Unanue is clearly a sniveling weasel willing to throw his own under the bus socially and politically while taking their money. He once told Forbes, "We like to say we don't market to Latinos, we market as Latinos." Well, it's safe to say his recent speech was Bad Marketing to Latinos, Bob.

The internet blew up after news broke of the Goya betrayal, with many vowing never to allow a single savory olive, sprinkle of sazón, splash of coconut milk, grain of rice, or sip of mango nectar from the Goya product line pass their lips or their frying pans again. #BoycottGoya has been trending on Twitter, and plenty of former devotees have voiced their disappointment and disillusionment with the company. The boycott even reached elected officials, with Rep. Alexandria Ocasio-Cortez tweeting about googling an adobo recipe, implying her personal breakup with Goya. No matter how delicious Goya products are, the treachery cannot go unpunished. Latinos deserve better. Everyone deserves better. The beans aren't worth our souls!

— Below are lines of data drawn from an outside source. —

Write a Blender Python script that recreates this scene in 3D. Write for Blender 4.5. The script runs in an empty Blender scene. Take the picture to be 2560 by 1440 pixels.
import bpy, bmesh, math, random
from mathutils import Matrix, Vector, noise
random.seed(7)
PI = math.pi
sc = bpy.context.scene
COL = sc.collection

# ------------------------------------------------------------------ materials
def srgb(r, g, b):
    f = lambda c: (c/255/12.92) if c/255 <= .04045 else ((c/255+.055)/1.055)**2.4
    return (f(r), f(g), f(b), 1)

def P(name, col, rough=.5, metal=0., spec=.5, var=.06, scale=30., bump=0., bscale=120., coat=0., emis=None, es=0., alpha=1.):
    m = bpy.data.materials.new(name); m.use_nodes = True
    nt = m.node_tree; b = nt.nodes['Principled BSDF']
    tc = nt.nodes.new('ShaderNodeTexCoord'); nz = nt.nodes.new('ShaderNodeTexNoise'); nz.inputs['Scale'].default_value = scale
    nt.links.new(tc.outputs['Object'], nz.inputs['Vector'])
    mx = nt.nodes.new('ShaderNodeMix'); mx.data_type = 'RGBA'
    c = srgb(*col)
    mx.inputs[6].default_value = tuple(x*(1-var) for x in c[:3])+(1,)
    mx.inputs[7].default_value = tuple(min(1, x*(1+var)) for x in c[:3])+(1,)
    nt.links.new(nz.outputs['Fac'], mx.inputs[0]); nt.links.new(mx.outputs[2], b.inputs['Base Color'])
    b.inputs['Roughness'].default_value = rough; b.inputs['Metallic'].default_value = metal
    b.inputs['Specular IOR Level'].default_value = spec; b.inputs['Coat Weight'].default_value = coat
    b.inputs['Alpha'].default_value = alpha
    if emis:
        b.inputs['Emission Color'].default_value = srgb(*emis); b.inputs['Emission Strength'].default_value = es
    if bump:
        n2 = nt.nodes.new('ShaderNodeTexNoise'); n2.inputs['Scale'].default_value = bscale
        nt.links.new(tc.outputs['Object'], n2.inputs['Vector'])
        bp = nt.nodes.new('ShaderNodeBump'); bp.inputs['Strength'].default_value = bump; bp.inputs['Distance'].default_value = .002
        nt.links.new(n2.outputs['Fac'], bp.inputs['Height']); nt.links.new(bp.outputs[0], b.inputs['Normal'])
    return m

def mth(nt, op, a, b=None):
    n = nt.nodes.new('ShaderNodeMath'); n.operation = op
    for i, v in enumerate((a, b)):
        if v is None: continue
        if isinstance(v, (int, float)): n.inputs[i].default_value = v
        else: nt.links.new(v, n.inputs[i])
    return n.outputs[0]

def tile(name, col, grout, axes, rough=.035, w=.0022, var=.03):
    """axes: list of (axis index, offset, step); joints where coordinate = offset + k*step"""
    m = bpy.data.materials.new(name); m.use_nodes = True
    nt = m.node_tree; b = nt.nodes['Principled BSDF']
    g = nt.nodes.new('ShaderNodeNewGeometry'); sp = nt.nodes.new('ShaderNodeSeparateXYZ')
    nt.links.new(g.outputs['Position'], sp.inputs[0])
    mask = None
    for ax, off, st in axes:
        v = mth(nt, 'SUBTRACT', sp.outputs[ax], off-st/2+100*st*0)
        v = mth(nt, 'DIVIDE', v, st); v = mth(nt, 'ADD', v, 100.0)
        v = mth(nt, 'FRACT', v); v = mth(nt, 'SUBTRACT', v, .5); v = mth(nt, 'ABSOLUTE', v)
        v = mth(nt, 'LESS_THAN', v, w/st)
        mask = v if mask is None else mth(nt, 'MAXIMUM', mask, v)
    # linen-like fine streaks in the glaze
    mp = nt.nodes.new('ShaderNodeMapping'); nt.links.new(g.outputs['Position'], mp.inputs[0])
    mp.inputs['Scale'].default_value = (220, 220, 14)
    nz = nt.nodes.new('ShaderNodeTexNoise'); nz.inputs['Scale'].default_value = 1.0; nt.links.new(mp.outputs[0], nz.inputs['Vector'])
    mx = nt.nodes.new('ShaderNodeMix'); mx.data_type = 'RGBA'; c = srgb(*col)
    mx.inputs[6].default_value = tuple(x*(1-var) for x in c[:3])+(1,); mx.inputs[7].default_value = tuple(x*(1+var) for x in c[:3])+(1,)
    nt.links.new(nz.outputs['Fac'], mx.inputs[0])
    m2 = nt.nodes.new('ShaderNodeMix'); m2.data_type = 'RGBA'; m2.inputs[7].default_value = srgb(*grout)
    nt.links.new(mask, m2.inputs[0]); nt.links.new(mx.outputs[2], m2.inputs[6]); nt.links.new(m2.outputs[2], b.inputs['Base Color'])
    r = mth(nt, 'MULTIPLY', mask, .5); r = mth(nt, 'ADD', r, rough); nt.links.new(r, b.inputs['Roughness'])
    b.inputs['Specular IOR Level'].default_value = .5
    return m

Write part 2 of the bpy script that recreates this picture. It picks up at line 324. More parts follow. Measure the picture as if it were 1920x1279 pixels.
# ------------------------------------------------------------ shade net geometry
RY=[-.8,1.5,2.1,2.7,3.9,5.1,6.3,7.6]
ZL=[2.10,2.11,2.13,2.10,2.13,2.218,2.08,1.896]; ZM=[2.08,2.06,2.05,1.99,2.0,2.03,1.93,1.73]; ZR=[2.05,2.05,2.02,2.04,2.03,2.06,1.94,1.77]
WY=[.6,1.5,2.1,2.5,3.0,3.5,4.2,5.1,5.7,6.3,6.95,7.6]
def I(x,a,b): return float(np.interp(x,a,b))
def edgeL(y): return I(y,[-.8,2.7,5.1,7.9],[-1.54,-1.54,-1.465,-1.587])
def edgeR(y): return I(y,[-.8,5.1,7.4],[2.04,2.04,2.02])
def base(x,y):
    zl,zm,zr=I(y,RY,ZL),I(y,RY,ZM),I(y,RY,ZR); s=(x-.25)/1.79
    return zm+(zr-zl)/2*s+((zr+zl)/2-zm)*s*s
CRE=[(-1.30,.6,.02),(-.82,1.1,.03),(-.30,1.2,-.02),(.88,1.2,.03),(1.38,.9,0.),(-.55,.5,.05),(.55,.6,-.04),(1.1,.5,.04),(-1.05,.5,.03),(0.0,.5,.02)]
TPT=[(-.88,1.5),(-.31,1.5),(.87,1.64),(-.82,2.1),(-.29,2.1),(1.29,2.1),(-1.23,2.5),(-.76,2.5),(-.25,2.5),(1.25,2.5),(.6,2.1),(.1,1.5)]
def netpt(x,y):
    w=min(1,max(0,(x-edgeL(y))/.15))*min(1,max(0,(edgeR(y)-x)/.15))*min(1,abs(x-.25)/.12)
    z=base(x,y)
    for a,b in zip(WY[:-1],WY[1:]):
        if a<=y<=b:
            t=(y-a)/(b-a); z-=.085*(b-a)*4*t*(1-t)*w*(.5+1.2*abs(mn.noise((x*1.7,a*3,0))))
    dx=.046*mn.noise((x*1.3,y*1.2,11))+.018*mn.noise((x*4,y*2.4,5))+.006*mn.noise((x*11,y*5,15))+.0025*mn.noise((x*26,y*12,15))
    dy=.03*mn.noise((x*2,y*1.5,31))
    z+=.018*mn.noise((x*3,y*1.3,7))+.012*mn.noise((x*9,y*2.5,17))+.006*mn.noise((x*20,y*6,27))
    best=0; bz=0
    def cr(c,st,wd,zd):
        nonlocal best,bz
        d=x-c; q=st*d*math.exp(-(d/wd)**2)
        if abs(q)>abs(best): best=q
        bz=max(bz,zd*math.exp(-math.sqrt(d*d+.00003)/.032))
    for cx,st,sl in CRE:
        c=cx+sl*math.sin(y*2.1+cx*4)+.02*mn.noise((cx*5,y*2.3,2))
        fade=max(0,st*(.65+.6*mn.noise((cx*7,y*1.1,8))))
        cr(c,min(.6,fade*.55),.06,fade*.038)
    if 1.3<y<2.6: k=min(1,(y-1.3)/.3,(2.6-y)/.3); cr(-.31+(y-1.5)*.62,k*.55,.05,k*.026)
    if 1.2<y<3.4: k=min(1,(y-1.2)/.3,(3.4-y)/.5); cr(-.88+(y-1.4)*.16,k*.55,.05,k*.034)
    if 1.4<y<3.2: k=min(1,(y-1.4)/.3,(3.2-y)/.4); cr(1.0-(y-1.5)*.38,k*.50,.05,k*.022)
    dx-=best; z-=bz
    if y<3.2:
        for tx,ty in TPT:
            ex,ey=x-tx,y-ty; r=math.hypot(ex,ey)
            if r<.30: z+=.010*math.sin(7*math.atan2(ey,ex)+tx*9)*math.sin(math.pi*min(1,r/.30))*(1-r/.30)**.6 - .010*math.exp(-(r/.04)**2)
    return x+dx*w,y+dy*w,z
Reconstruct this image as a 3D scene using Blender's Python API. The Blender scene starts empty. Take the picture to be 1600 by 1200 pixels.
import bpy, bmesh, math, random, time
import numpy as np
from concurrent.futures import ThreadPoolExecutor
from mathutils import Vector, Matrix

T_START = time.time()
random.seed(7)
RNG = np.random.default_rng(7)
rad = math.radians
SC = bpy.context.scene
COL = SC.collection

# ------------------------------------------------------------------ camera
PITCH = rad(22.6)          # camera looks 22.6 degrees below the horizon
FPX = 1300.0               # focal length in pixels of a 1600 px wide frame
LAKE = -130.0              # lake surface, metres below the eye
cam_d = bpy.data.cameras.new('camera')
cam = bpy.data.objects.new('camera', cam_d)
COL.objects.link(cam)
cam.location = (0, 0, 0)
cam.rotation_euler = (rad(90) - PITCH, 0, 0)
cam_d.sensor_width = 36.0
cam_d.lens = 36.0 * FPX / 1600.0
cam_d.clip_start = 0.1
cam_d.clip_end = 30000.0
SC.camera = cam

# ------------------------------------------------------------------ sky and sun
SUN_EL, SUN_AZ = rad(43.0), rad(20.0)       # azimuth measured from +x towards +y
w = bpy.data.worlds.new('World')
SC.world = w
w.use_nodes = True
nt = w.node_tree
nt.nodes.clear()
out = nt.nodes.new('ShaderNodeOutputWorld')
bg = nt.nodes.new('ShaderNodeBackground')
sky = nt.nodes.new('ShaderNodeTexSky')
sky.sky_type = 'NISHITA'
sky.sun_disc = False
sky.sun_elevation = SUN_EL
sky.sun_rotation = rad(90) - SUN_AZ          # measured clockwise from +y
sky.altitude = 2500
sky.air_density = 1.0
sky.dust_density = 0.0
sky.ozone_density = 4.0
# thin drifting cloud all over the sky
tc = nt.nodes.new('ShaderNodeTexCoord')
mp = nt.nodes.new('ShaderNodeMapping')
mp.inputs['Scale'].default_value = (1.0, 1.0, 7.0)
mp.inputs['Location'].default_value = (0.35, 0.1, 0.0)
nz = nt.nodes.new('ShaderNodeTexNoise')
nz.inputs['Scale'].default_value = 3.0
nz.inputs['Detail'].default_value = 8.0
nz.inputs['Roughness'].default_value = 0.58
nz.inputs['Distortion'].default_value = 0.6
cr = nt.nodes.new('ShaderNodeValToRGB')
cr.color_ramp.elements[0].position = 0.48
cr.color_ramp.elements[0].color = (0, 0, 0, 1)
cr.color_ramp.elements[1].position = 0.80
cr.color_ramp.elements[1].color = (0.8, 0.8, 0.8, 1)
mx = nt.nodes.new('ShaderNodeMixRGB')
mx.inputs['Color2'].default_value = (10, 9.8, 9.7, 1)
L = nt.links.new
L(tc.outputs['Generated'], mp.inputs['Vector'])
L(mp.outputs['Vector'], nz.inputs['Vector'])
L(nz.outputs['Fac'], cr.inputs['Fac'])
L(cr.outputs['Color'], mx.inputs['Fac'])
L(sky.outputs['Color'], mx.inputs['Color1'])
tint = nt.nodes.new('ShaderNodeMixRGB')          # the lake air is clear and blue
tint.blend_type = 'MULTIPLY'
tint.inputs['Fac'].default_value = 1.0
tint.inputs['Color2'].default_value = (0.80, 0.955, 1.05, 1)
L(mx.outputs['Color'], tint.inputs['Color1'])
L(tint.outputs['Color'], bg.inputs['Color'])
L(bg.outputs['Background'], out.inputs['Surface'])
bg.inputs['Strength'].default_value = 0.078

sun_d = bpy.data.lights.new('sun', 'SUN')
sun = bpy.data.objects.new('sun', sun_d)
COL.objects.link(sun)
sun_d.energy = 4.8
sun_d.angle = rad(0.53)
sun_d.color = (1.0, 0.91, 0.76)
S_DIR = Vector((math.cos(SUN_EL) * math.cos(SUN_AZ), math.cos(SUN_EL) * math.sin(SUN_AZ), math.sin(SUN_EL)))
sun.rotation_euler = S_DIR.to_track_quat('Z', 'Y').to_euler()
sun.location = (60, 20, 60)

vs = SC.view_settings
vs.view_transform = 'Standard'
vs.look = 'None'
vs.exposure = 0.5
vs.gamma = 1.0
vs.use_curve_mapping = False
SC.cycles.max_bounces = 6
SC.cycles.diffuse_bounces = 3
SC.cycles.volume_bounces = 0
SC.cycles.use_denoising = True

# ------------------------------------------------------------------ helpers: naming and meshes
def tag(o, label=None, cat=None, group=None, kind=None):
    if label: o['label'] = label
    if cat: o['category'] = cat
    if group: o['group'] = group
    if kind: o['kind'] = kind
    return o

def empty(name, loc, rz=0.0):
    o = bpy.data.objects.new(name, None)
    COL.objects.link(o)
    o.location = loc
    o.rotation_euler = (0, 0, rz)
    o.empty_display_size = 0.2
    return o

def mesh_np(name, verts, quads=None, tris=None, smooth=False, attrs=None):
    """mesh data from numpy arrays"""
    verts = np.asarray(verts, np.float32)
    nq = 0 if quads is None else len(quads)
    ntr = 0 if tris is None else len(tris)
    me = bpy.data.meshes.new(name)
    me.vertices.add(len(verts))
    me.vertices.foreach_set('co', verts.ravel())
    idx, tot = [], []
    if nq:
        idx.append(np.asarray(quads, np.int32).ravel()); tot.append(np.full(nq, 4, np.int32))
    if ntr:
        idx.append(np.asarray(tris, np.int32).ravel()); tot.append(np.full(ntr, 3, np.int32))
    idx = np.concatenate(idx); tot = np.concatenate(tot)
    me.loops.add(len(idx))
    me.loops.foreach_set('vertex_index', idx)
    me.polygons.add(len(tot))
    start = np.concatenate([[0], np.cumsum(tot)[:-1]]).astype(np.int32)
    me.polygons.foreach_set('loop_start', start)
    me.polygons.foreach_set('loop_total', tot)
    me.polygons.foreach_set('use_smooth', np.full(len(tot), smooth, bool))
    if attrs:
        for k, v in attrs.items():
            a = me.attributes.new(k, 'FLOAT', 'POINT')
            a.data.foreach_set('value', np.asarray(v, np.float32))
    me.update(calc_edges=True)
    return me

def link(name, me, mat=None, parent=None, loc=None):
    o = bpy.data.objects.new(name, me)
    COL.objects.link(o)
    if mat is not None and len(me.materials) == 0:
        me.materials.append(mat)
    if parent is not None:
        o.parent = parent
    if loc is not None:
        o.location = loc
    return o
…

Goya has been in Latinx and other POC kitchens for generations at this point. As a Mexican-American pursuing the "international foods" aisles of grocery stores, I often pick up packets and cans of Goya products because that's what I saw my mom do, and I'm sure what she saw her mother do. We inherit recipes, but we also inherit brands. But as social injustice rages on, and we see fresh horrors lobbied every day against Black, brown, Asian, and Indigenous people across the diaspora, well, who needs those jars of sofrito?

Unsurprisingly, Trump supporters jumped on the anti-boycott train, making #BuyGoya a trending hashtag on Twitter and really showing us all by… seasoning their food? Unanue also went on—you guessed it—Fox News on Friday to respond to the backlash, with Unanue insisting that he and the Fox anchors are "friends" to one another. Fox is a safe space, after all… well, at least for people sidling up to a blowhard president who tweets his support of white supremacists! Unanue refused to apologize for his remarks, and called the boycott a "suppression of speech."

Unanue may want his food to be free of political questioning, that's just not acceptable in this era. Food is political. What you choose to buy and eat has political power; and food often speaks to larger stories of migration, acculturation, appropriation, environmental issues, and other social issues. If it means standing for something and outlining our expectations of those with political sway (also not lining the pocket of a sycophantic dork), then we should all be flexing that buying power. Brands can be replaced.

Goya is definitely that ex who was a champion in the sack but turned out to be sleeping with your nemesis. Sucks to lose them, but ultimately we're better off: We still have La Costeña, El Mexicano, Herdez, Knorr, Maggie and other tasty brands looking out for our seasoning needs—but we'll be keeping an eye on them, too.

Alex Zaragoza is a senior staff writer at VICE.